14 julho 2004

Se é que me permite...


Às vezes eu tenho vontade de chegar perto das pessoas, com esta minha cara de “se é que me permite”, e me permitir algumas coisas - mesmo sem esperar ser permitida.
Se é que me entende, mesmo sem ser entendida.

Não digo apoiar o queixo na mão e franzir a testa - que isso eu já faço há anos -, e discutir alguma relação, ou criticar alguma atitude, sugerir melhoria de comportamento. Muito pelo contrário; cultivo uma gana silenciosa de atropelar certos padrões da sociedade e cometer uma indiscrição digna de burburinhos paralelos. Sem base, mesmo.

Abordar uma mulher que nunca vi mais gorda e me oferecer para carregar as suas sacolas. Dar um beijo na testa do motorista do ônibus. Passar a mão no cabelo de um adolescente com cara de rebelde. Cutucar um senhor barrigudo e pedir que observe como é ainda maior a barriga daquele outro.

Se é que me permite, eu adoraria perguntar tudinho sobre a sua vida, e ainda fazer observações a respeito dos seus parentes. E vou falando (se é que me entende) como se eu fosse a mais íntima das criaturas (mesmo sem você entender patavina), e dou pitacos na herança dos seus pais, no corte de cabelo da sua tia ruiva, e ainda sugiro que seu afilhado mude de colégio – assim, no meio do ano letivo.

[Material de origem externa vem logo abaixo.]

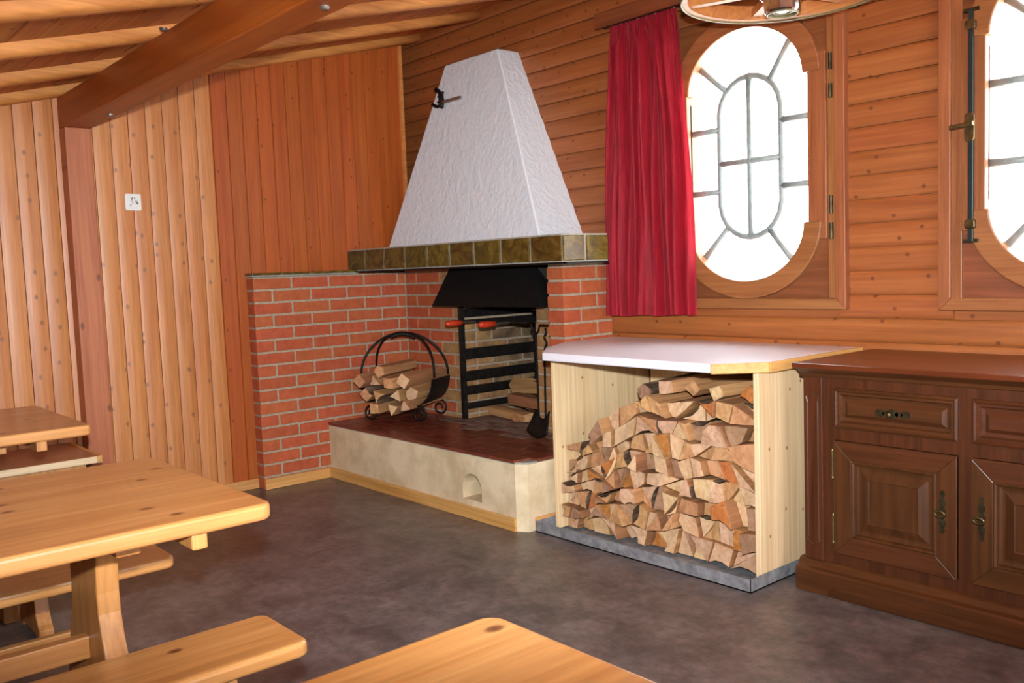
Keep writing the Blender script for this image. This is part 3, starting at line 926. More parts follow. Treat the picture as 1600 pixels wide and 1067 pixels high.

Ninguém entenderia uma mulher desgovernada como eu, distribuindo ações descabidas a quem visse pela frente. E ninguém gostaria de ser abordado de maneira diferente daquela usual, aprovada e garantida do dia-a-dia.

Primeiro, porque não se usa gostar de nada que nos tire do prumo.

Segundo, porque as pessoas hoje se armam mais e se amam menos.